先日読んだコミック「税金で買った本」2巻に「読み聞かせ」のエピソードが出てきました。

主人公は図書館でアルバイトをするヤンキー高校生。彼は絵本で描かれる「教訓」に対して「おしつけがましーんだよなァ」「小さいときからそういう大人の思惑に『ケッ!』って思ってた」と赤裸々な思い出を語ります。

この気持ち、とてもよくわかります。

子どもの頃、楽しく遊んでいる時に「これを勉強に活かしてよ」みたいなことを親に言われた経験はありませんか? 私は進学塾に通っていて他の多くの同級生よりも勉強していました。成績も悪くなかった。なのに。

本を読んでいたり趣味に没頭していたりする時ぐらい、そういう諸々を忘れてもいいじゃないですか。熱中しすぎて他は一切スルーの状況だったら、たしかに注意は必要でしょう。でも堀江貴文さんが著書で書いているように「好きなものにハマることが才能を伸ばす」のも事実なのです。

純粋に好きでやっていることを大人の目線で頭が良くなるとか就職に有利みたいな「打算」に換えられると、子どもは一気に冷めます。

話を戻しましょう。つまり問題は本の内容ではなく、読み方や解釈の押し付けなのです。「楽しかったけど要は説教したいだけか」と落胆させたら失敗。裏切りが重なれば、もう子どもは大人の言うことを信じなくなります。母から本を勧められても「勉強させるのが目的だろ」と無視した昔の私みたいに。

こういう事態を防ぐにはどうしたらいいか? 

私の答えは明快です。「大人こそ勉強すればいい」「大人こそ率先して本を読めばいい」。

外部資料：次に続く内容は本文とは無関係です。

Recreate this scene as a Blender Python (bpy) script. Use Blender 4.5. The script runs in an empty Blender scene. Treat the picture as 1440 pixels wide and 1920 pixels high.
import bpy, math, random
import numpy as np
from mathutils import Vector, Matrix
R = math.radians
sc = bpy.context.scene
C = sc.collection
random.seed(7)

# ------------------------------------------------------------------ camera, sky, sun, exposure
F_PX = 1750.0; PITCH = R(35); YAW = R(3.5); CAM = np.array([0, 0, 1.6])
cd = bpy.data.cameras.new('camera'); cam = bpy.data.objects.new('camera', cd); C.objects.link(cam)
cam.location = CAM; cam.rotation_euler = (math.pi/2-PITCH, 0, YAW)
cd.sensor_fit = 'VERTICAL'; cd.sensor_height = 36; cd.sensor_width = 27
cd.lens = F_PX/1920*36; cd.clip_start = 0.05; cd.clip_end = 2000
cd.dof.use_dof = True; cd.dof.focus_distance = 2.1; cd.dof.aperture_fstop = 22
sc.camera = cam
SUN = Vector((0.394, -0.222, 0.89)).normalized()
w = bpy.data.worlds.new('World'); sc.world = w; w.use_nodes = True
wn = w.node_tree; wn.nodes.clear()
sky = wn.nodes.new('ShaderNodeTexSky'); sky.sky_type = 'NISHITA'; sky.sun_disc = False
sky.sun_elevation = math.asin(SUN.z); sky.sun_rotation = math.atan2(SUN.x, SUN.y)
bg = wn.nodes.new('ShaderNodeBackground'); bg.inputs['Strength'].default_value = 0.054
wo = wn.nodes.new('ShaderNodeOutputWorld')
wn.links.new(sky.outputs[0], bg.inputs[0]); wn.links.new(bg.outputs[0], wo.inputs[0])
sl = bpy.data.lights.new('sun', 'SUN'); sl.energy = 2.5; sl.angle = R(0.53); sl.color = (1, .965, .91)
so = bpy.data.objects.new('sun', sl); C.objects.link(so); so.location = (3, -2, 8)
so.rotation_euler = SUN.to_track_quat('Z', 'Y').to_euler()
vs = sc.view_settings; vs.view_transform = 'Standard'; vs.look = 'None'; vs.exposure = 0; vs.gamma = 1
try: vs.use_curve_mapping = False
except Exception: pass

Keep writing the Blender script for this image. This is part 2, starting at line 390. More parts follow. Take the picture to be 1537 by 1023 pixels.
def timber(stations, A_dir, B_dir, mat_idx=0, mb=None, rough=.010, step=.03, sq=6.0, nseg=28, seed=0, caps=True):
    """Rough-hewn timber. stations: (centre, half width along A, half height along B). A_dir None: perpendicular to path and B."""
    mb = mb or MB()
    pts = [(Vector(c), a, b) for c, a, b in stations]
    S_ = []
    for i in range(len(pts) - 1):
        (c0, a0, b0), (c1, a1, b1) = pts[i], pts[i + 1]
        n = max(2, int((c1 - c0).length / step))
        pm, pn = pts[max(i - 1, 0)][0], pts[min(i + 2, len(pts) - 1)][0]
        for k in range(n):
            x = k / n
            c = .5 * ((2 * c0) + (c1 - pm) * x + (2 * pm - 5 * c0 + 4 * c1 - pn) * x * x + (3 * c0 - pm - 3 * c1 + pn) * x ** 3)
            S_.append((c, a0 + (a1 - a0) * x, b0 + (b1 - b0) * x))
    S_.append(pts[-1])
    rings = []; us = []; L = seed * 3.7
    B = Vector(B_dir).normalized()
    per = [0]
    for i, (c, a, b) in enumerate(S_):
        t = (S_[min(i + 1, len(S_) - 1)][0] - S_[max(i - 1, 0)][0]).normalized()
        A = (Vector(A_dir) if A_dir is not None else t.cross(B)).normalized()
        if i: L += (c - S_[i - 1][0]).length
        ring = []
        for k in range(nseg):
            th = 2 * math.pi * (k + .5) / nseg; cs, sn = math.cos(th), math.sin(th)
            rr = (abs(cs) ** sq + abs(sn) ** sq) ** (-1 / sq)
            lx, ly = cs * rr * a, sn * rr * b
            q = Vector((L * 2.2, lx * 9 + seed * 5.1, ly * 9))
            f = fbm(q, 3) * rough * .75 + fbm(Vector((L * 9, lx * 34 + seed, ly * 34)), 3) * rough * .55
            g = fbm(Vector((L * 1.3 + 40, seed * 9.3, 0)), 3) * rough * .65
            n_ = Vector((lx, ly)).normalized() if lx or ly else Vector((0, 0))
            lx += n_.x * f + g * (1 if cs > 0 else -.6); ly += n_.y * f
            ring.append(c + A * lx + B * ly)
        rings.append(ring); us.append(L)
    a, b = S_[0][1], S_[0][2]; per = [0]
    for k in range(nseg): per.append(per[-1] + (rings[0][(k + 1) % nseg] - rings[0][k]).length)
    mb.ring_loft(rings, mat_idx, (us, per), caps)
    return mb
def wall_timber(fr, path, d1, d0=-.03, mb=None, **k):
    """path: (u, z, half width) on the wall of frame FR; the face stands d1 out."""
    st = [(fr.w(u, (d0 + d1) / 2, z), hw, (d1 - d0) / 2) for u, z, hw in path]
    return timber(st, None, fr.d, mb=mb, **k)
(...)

自分が楽しんでいれば、子どもだって興味を持ちます。私の父はかなりの歴史好きです。おかげで影響を受けました。ちくま学芸文庫「正史三国志」吉川栄治歴史時代文庫「新・水滸伝」などを勧められるまでもなく、お小遣いやお年玉を貯めて買いました。それらから派生して学んだ知恵や人生哲学にいまも助けられています。

大人は「読ませたい本」ではなく「読みたい本」をまず自分が買って読めばいい。そして変な下心を抱かず、日常会話の流れで内容に触れてみればいい。大切なのは子どもが自発的に関心を抱くことだから。

もうひとつ。そもそも大人は自分たちが考えているほど賢くありません。子どもを含む他者や社会をどうこうする前に、まず己を正すのが先決。↓を読んで痛感しました。

この絵本で描かれる状況は、まさにいまの日本社会です。「ネットや新聞に書いてあったから」「テレビで専門家が言っていたから」「○○さんが話していたから」だけで情報を鵜呑みにしてしまう。自分で調べる意欲と術を持たないがゆえに。

「何が真実かわからない」という人もいるでしょう。ぜひ「歴史書」を読んでください。科学や技術とは異なり、人は良くも悪くも大して進歩していません。形を変えて同じことを繰り返す。だからこそ過去から学べるのです。図書館でロシアやウクライナ、感染症や薬害の歴史を綴った本を借りて読む。これだけでもだいぶ違うはず。

他人を変えることは難しい。でも自分はいつでも変われる。充実している姿を見せれば、身近な他人には必ず響きます。ぜひ。